A very brief computer check also disagreed with the text move.

1. Down 3 advanced pawns to 1 pawn on the 3rd rank is a difficult draw against comparably skilled opposition and almost an impossible win.

2. In this case two of the black pawns are well protected and connected.

3. The single white pawn has been separated from the white king and rook and is sure to fall.

4. The black pawn on the first file can still be caught before it queens even with the delay.

5. With white's temporizing on move 40, there is a chance that black will have a pawn on a3 just as black plays Kxc3.

6. Rxa3+ will push the black king back from the third rank, allowing the white king to position in front of the remaining black pawns without immediate fear of a kings-in-opposition-edge-of-the-board style ersatz corridor mate.

7. Maybe white's 40th was not tactically best, but it wasn't significantly worse either.

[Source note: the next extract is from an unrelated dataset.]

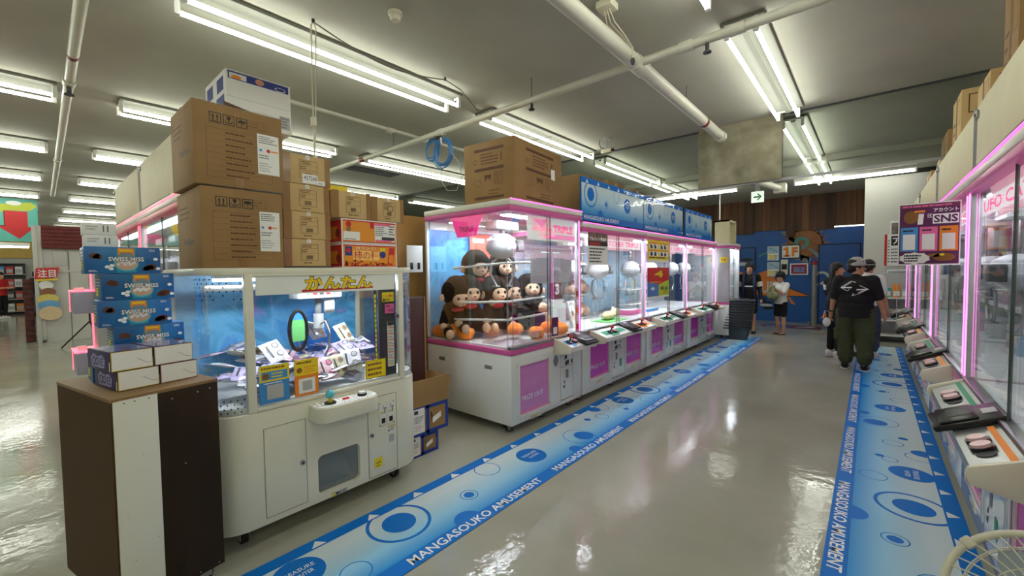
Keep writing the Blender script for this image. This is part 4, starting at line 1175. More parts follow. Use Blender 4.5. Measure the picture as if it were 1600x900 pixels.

8. Perhaps it was the shrewdest ploy to increase congestion in front of the advanced, soon-to-become-passed pawns, with the faint hope of forcing a stalemate.

Dec-26-08  YoungEd: Gotta respect Tartakower's endgame technique!
Dec-26-08  hackmate: There was a great quote by Tartakower that I read once but I forget the exact words. Something like "when you don't know what to do wait for your opponent to get an idea, it is sure to steer him wrong."